How Is GIS Being Used To Map Resistance And Political Protests?

How Is GIS Being Used To Map Resistance And Political Protests? by Sarah Bond.

From the post:

In the days since Donald Trump became president on January 20, 2017, millions of protestors have gathered in cities both big and small across the globe. And while presidential counselor Kellyanne Conway told Chuck Todd on NBC’s “Meet The Press” that, “There’s really no way to quantify crowd numbers“–digital humanists, data scientists, librarians and geographers beg to differ.
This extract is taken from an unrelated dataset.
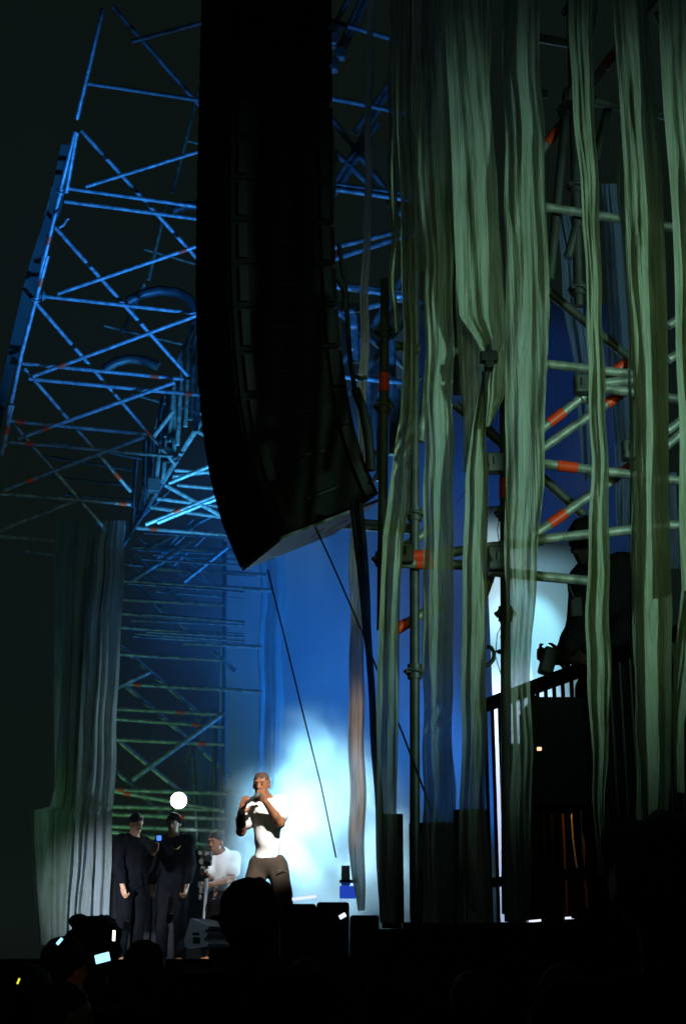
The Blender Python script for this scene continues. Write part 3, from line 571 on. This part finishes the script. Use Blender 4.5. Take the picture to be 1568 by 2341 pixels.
def person(name, root_loc, J, label, skin, cloth, group=None, h=.012, hair='short', sleeve=.55, hem=None, face=(0, -1, 0), up=(0, 0, 1), q=1.0, hands=True, hoodie=False):
    """J holds joints in world space; cloth = (top material, trousers material)"""
    root = empty(name, root_loc, label, 'person', group)
    V = {k: Vector(v) for k, v in J.items()}
    pts = np.array([v[:] for v in V.values()]); lo, hi = pts.min(0) - .24, pts.max(0) + .24
    sh = (V['shL'] - V['shR']).normalized(); upv = (V['neck'] - V['pelvis']).normalized(); fw = upv.cross(sh).normalized(); fw = -fw if fw.dot(Vector(face)) < -.3 else fw
    Bt = [sh[:], fw[:], upv[:]]; mid = V['pelvis'].lerp(V['neck'], .70); wst = V['pelvis'].lerp(V['neck'], .34)
    half = (V['shL'] - V['shR']).length / 2
    def torso(s, o):
        s.ell(mid[:], (half * .88 + o, .115 * q + o, .20 * q + o), Bt, .05); s.ell(wst[:], (half * .74 + o, .105 * q + o, .17 * q + o), Bt, .05)
        s.ell(V['pelvis'][:], (half * .80 + o, .115 * q + o, .125 * q + o), Bt, .05)
        for a in ('shL', 'shR'): s.limb(V['neck'].lerp(V['pelvis'], .06)[:], V[a][:], .050 * q + o, .060 * q + o, .045)
    def arm(s, sd, o, frac=1.0):
        a, e, w = V['sh' + sd], V['el' + sd], V['wr' + sd]
        if frac < 1: s.limb(a[:], a.lerp(e, frac)[:], .064 * q + o, .056 * q + o * 1.6, .03); return
        s.limb(a[:], e[:], .056 * q + o, .043 * q + o, .03); s.limb(e[:], e.lerp(w, .35)[:], .043 * q + o, .042 * q + o, .02); s.limb(e.lerp(w, .35)[:], w[:], .042 * q + o, .027 * q + o, .02)
    def leg(s, sd, o, to=1.0):
        a, k_, n_ = V['hip' + sd], V['kn' + sd], V['an' + sd]; s.limb(a[:], k_[:], .085 * q + o, .060 * q + o, .04)
        s.limb(k_[:], k_.lerp(n_, .3)[:], .058 * q + o, .056 * q + o, .02); s.limb(k_.lerp(n_, .3)[:], n_[:], .056 * q + o, .038 * q + o * 1.4, .02)
    s = SDF(lo, hi, h); torso(s, 0)
    for sd in 'LR': arm(s, sd, 0); leg(s, sd, 0)
    s.limb(V['neck'][:], (V['head'] - Vector(up) * .05 * q)[:], .056 * q, .050 * q, .02)
    at = head(s, V['head'], face, up, q)
    for sd in 'LR':
        ff = Vector((face[0], face[1], 0)).normalized(); a = V['an' + sd]; s.limb((a - Vector((0, 0, .05)))[:], (a - Vector((0, 0, .07)) + ff * .13)[:], .045, .035, .02)
        if hands:
            d = V.get('ha' + sd); d = (d - V['wr' + sd]) if d is not None else (V['wr' + sd] - V['el' + sd]); nn = V['pn' + sd] if 'pn' + sd in V and False else None
            tow = V['head'] - V['wr' + sd] if V['wr' + sd].z > mid.z - .05 else -sh * (1 if sd == 'L' else -1); hand(s, V['wr' + sd], d, tow + Vector((.01, .02, .03)), J_CURL.get((name, sd), .45), q, 1 if sd == 'L' else -1)
    sdf_obj(s, 'body', skin, root)
    # shirt
    s = SDF(lo, hi, h); torso(s, .020)
    for sd in 'LR': arm(s, sd, .020, sleeve if sleeve < 1 else 1.0)
    s.folds(.0045, 21, root_loc[0]); hz = hem if hem is not None else V['pelvis'] - upv * .03; s.cut(Vector(hz)[:], (-upv)[:])
    s.ell((V['neck'] + Vector(face) * .02 + upv * .035)[:], (.085 * q, .085 * q, .06 * q), None, .005, True)
    if sleeve >= 1:
        for sd in 'LR': w = V['wr' + sd]; dd = (w - V['el' + sd]).normalized(); s.ell((w + dd * .05)[:], (.07, .07, .07), None, 0.001, True)
    if hoodie: s.ell((V['head'] - Vector(face) * .03 + Vector((0, 0, .015)))[:], (.112 * q, .125 * q, .135 * q), None, .05); s.ell((V['head'] + Vector(face) * .10)[:], (.07, .07, .10), None, .01, True)
    sdf_obj(s, 'tshirt' if sleeve < 1 else 'jacket', cloth[0], root)
    s = SDF(lo, hi, h); s.ell(V['pelvis'][:], (half * .80 + .014, .13 * q, .12 * q), Bt, .05)
    for sd in 'LR': leg(s, sd, .020)
    s.folds(.005, 17, root_loc[1]); s.cut((V['pelvis'] + upv * .07)[:], upv[:])
    sdf_obj(s, 'trousers', cloth[1], root)
    if hair and not hoodie:
        s = SDF(V['head'] - Vector((.16,) * 3), V['head'] + Vector((.16,) * 3), min(h, .009)); r_, f_, u_ = basis(face, up); B = [r_[:], f_[:], u_[:]]
        c = V['head'] + (-f_ * .014 + u_ * .034) * q; th = {'short': .0045, 'buzz': .0015, 'full': .016, 'cap': .012, 'big': .035}[hair]
        s.ell(c[:], tuple((v_ + th) * q for v_ in (.074, .094, .088)), B, .01)
        if hair == 'big':
            rb_ = random.Random(int(abs(root_loc[0]) * 100))
            for _ in range(12):
                a_ = rb_.uniform(0, 6.28); z_ = rb_.uniform(-.2, 1.0); s.ell((c + (r_ * math.cos(a_) * .085 + f_ * math.sin(a_) * .10 + u_ * z_ * .10) * q)[:], (.042, .042, .036), None, .02)
            s.folds(.004, 45, 1.0)
        s.cut((V['head'] + u_ * .042 * q + f_ * .06 * q)[:], (f_ * .62 - u_ * .78)[:])
        s.folds(.004, 60, 2.0)
        if hair == 'cap': s.ell((V['head'] + f_ * .10 * q + u_ * .052 * q)[:], (.062, .055, .010), B, .01)
        sdf_obj(s, 'cap' if hair == 'cap' else 'hair', M['dark'] if hair == 'cap' else M['buzz'] if hair == 'buzz' else M['hair'], root)
    ey = MB()
    for x in (-1, 1):
        e = Vector(at(x * .030, .0845, .010)); ey = MB(); vs = []; n1 = 8
        for i in range(5):
            for k in range(n1): ph = math.pi * i / 4; th_ = 2 * math.pi * k / n1; vs.append(e + Vector((math.sin(ph) * math.cos(th_), math.sin(ph) * math.sin(th_), math.cos(ph))) * .0068)
        ey.add(vs, [(i * n1 + k, i * n1 + (k + 1) % n1, (i + 1) * n1 + (k + 1) % n1, (i + 1) * n1 + k) for i in range(4) for k in range(n1)], True).build('eye', M['hair'], root)
    return root, V
J_CURL = {}
def stand(x, y, z, yaw=0, H=1.78, lean=0):
    """joints of a person standing at x, y, z, facing the yaw direction (0 = towards the camera)"""
    f = Vector((math.sin(yaw), -math.cos(yaw), 0)); r = Vector((math.cos(yaw), math.sin(yaw), 0)); k = H / 1.78; b = Vector((x, y, z)); U = Vector((0, 0, 1))
    p = lambda a, c, d: b + (r * a + f * c + U * d) * k
    J = dict(pelvis=p(0, 0, .96), neck=p(0, .02 + lean, 1.49), head=p(0, .05 + lean, 1.655), shL=p(.185, lean, 1.44), shR=p(-.185, lean, 1.44), elL=p(.24, .02 + lean, 1.14), elR=p(-.24, .02 + lean, 1.14),
             wrL=p(.24, .12 + lean, .89), wrR=p(-.24, .12 + lean, .89), hipL=p(.10, 0, .92), hipR=p(-.10, 0, .92), knL=p(.12, .03, .50), knR=p(-.12, .03, .50), anL=p(.13, 0, .09), anR=p(-.13, 0, .09))
    return J, p, f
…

Let’s check in on some projects attempting to use GIS to visualize the recent political protests, preserve data and keep activists informed.

womens-march-460

Despite Conway’s remarks, a Google Doc started by Jeremy Pressman at the University of Connecticut and Erica Chenoweth of the University of Denver soon began to collect crowd-sourced estimates from the Women’s Marches on January 20, 2017 organized by city, state and country. As they say on the public spreadsheet, “We are not collecting this data as part of a research project. We are doing this in the public interest. We are not affiliated with any other efforts to collect data on the demonstrations.” Over at Vox, graphics reporter Sarah Frostenson turned their data into a static map. Other researchers also weighed in. Doug Duffy, a PhD candidate at the University of Toronto, made an interactive map of Pressman and Chenoweth’s data here and posted the visualization to his GitHub page. He even cleaned the data for easy download and reuse (with attribution) by others.

The post has links to a number of other projects that are mapping data related to resistance and political protests.

If that wasn’t encouraging enough, Sarah’s post appeared in Forbes, which isn’t known for being a hotbed of criminal syndicalism.

😉

Can using GIS to plan resistance and political protests be very far away?